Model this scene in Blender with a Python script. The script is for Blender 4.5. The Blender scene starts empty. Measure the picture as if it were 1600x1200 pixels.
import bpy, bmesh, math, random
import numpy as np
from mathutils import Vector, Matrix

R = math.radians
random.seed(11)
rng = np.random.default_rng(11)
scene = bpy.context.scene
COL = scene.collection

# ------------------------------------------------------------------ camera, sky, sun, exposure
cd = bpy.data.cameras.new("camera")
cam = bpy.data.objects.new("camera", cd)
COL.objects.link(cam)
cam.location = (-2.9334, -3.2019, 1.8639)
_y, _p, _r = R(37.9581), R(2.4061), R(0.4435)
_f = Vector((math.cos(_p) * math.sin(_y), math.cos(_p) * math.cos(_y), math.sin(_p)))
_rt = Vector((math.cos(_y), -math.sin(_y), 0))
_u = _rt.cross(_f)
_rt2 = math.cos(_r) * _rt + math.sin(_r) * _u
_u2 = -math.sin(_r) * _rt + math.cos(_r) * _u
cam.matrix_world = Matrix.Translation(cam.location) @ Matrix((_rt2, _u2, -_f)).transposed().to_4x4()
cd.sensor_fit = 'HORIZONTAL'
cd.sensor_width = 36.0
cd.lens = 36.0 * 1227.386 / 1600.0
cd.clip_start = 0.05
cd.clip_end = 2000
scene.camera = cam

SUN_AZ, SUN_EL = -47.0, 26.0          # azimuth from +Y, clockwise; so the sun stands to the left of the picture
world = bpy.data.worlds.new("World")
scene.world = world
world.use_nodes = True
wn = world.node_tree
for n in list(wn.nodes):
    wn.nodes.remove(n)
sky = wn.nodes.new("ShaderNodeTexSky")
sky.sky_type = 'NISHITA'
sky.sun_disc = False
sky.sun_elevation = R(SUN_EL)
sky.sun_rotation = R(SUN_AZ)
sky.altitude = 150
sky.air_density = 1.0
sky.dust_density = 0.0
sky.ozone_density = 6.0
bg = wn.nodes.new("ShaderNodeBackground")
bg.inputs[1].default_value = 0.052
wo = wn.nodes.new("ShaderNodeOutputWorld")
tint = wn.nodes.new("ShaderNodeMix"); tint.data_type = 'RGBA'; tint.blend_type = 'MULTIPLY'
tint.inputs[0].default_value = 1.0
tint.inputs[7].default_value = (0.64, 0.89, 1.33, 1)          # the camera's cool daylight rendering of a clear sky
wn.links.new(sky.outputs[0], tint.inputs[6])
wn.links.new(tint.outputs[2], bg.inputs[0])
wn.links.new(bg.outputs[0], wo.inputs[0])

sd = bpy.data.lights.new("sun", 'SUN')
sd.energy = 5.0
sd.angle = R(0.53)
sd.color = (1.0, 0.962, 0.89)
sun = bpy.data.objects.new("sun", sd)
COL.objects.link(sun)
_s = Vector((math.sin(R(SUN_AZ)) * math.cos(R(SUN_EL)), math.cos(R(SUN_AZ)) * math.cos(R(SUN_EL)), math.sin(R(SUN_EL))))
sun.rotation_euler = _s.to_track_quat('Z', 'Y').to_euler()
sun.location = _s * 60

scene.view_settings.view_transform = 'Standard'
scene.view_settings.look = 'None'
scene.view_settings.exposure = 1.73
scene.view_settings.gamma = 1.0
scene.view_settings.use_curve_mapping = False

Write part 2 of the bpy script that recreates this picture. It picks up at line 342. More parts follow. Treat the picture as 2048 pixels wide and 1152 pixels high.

:::::

→ **Prompt**: From the listing, copy every line where the string "script" appears.

→ **Task solution**:
Model this scene in Blender with a Python script. The script is for Blender 4.5. The Blender scene starts empty. Measure the picture as if it were 1600x1200 pixels.
Write part 2 of the bpy script that recreates this picture. It picks up at line 342. More parts follow. Treat the picture as 2048 pixels wide and 1152 pixels high.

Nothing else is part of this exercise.